WHAT THE TASK REQUIRES:
Repeat each line word for word.

RECORDED INFORMATION:

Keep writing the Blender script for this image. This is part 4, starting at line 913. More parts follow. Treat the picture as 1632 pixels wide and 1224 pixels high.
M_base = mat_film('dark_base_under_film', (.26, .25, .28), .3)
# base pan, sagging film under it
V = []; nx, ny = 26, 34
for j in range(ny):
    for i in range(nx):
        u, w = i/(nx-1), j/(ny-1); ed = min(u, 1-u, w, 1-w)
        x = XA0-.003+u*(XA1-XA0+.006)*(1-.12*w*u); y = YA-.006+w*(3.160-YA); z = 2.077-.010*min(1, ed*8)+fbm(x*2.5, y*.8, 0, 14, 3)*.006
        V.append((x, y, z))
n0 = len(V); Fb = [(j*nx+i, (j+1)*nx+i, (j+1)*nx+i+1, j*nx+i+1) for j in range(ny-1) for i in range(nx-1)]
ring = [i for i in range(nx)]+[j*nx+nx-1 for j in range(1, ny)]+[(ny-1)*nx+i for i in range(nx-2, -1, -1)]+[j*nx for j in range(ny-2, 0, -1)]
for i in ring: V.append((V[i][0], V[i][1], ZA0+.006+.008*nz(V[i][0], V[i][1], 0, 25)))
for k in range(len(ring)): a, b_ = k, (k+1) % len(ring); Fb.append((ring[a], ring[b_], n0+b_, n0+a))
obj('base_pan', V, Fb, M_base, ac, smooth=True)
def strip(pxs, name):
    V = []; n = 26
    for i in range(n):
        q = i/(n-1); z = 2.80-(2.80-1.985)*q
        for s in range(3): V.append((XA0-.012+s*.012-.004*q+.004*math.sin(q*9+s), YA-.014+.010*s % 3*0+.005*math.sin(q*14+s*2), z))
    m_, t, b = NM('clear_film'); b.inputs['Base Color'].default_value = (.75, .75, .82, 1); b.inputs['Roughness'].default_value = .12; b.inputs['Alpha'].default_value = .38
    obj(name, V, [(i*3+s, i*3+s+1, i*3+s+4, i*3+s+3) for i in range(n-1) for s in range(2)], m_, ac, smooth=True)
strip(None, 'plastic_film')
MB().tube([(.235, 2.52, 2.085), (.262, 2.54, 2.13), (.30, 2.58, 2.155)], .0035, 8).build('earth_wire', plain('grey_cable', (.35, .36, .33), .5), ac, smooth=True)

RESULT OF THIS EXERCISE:
Keep writing the Blender script for this image. This is part 4, starting at line 913. More parts follow. Treat the picture as 1632 pixels wide and 1224 pixels high.
M_base = mat_film('dark_base_under_film', (.26, .25, .28), .3)
# base pan, sagging film under it
V = []; nx, ny = 26, 34
for j in range(ny):
    for i in range(nx):
        u, w = i/(nx-1), j/(ny-1); ed = min(u, 1-u, w, 1-w)
        x = XA0-.003+u*(XA1-XA0+.006)*(1-.12*w*u); y = YA-.006+w*(3.160-YA); z = 2.077-.010*min(1, ed*8)+fbm(x*2.5, y*.8, 0, 14, 3)*.006
        V.append((x, y, z))
n0 = len(V); Fb = [(j*nx+i, (j+1)*nx+i, (j+1)*nx+i+1, j*nx+i+1) for j in range(ny-1) for i in range(nx-1)]
ring = [i for i in range(nx)]+[j*nx+nx-1 for j in range(1, ny)]+[(ny-1)*nx+i for i in range(nx-2, -1, -1)]+[j*nx for j in range(ny-2, 0, -1)]
for i in ring: V.append((V[i][0], V[i][1], ZA0+.006+.008*nz(V[i][0], V[i][1], 0, 25)))
for k in range(len(ring)): a, b_ = k, (k+1) % len(ring); Fb.append((ring[a], ring[b_], n0+b_, n0+a))
obj('base_pan', V, Fb, M_base, ac, smooth=True)
def strip(pxs, name):
    V = []; n = 26
    for i in range(n):
        q = i/(n-1); z = 2.80-(2.80-1.985)*q
        for s in range(3): V.append((XA0-.012+s*.012-.004*q+.004*math.sin(q*9+s), YA-.014+.010*s % 3*0+.005*math.sin(q*14+s*2), z))
    m_, t, b = NM('clear_film'); b.inputs['Base Color'].default_value = (.75, .75, .82, 1); b.inputs['Roughness'].default_value = .12; b.inputs['Alpha'].default_value = .38
    obj(name, V, [(i*3+s, i*3+s+1, i*3+s+4, i*3+s+3) for i in range(n-1) for s in range(2)], m_, ac, smooth=True)
strip(None, 'plastic_film')
MB().tube([(.235, 2.52, 2.085), (.262, 2.54, 2.13), (.30, 2.58, 2.155)], .0035, 8).build('earth_wire', plain('grey_cable', (.35, .36, .33), .5), ac, smooth=True)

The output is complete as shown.